Once the genocide began, church leaders, now mostly Hutu, failed to condemn their Hutu extremist friends who were carrying out this African holocaust. While some priests and nuns distinguished themselves by saving threatened Tutsi, far more, alas, actively collaborated with the genocidaires in their murderous exploits or at best stood by, silent.

Had they stood up and denounced the plot, had Pope John Paul II, a great traveller, flown to Rwanda during the genocide (as he had earlier) to demand that his flock stop their killing, the genocide might well have been stopped in its track. Instead, they allowed perhaps a million defenceless, innocent Tutsi to be murdered by the extremists.

When it was all over, Catholic officials, both in Rwanda and Rome, intransigently refused to apologize. Indeed, the defeated Hutu killers evidently had powerful friends in the Vatican who helped accused priests and nuns hide throughout Europe, evading justice. In 1996, for example, John Paul II refused to accept institutional blame for the church's role in the genocide. "The church in itself," he wrote, "cannot be held responsible for the misdeeds of its members who have acted against evangelical law."

Four years later, however, John Paul did make a general apology for a host of Catholic sins and crimes over its 2,000-year history. Anxious to be known as the great healer who recognized the Church's sins, the Pope even apologized for the two millennia during which his church fomented anti-Semitism among its flock. Yet he steadfastly refused to acknowledge, let alone apologize for, the notorious role of his church in setting the stage for, enabling and ultimately participating in the genocide in Rwanda.

To be fair, there were other sins for which John Paul II failed to apologize. In a powerful book, Genocide in Rwanda: Complicity of the Churches, some 20 mostly Catholic writers, including the nun who co-edited the book and several Rwandans, overwhelmingly agreed that the church was indeed complicit. But not just in Rwanda.

Setting the larger perspective, one contributor, Jerry Fowler of the U.S. Holocaust Memorial Museum in Washington, pointed to the many other nightmares for which the church had never accepted responsibility, from Central America to Congo/Zaire. In those, Fowler wrote, leading church hierarchs had openly aligned themselves with terrorizing elites who practised wholesale violence and unspeakable human-rights abuses, or at best, remained bystanders. The evidence, argued Fowler, showed that Rwanda was just another day's work for the Roman Catholic Church.
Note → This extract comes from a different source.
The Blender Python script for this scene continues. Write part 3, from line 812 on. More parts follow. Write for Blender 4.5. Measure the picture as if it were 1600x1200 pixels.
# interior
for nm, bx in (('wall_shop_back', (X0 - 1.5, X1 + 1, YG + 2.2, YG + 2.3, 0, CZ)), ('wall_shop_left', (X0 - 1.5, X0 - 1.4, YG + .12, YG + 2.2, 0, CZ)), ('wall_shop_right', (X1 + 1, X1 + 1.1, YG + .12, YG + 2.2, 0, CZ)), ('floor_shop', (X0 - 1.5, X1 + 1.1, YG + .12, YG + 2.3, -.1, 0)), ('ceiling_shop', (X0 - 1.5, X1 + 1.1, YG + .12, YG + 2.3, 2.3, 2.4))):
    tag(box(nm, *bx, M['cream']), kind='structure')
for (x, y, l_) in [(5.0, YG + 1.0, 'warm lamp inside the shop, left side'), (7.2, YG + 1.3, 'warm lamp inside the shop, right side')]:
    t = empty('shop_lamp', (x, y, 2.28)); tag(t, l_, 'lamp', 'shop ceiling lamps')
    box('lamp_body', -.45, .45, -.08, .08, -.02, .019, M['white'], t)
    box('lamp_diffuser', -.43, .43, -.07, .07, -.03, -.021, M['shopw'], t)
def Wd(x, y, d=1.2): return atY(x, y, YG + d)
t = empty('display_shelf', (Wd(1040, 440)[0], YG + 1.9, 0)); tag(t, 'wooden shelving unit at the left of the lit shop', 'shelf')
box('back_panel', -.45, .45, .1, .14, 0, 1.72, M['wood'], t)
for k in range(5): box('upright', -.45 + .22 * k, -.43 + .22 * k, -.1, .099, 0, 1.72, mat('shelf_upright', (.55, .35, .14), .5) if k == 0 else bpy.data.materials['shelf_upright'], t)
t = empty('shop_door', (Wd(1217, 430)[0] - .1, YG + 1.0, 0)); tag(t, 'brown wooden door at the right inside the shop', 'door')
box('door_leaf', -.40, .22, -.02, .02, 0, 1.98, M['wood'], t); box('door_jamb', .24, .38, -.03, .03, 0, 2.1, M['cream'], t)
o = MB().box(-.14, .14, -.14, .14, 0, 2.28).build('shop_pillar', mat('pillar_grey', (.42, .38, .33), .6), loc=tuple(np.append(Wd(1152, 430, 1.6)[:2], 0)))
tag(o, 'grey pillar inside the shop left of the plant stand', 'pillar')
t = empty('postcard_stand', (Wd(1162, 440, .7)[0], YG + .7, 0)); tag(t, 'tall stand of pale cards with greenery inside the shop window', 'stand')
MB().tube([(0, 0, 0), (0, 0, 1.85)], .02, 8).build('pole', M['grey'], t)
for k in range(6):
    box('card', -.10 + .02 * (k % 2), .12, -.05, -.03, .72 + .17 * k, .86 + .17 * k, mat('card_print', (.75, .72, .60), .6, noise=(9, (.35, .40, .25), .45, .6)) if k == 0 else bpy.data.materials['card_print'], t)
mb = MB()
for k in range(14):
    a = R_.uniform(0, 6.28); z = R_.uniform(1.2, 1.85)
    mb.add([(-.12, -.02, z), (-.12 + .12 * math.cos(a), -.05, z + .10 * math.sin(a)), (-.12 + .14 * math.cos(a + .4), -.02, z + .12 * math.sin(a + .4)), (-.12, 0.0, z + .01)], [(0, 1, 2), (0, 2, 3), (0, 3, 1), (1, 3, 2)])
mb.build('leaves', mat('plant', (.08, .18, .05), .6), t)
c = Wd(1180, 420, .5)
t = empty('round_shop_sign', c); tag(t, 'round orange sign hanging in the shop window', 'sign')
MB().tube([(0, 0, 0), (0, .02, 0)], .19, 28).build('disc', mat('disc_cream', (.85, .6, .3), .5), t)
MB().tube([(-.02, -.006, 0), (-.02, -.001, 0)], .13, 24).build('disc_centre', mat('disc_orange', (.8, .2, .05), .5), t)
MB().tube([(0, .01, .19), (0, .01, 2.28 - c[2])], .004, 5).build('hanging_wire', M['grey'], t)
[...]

Today, the church is a house deeply divided. As a recent headline from the Guardian Weekly summed it up, "Civil War Strikes Vatican: Despite Francis's global popularity, rebellion is in the air." Nor is it clear Francis will best the intransigent old guard conservatives on many vital issues, including, shockingly, child abuse and its cover-up. But on Rwanda at least, and at long last, the side of the angels finally triumphed.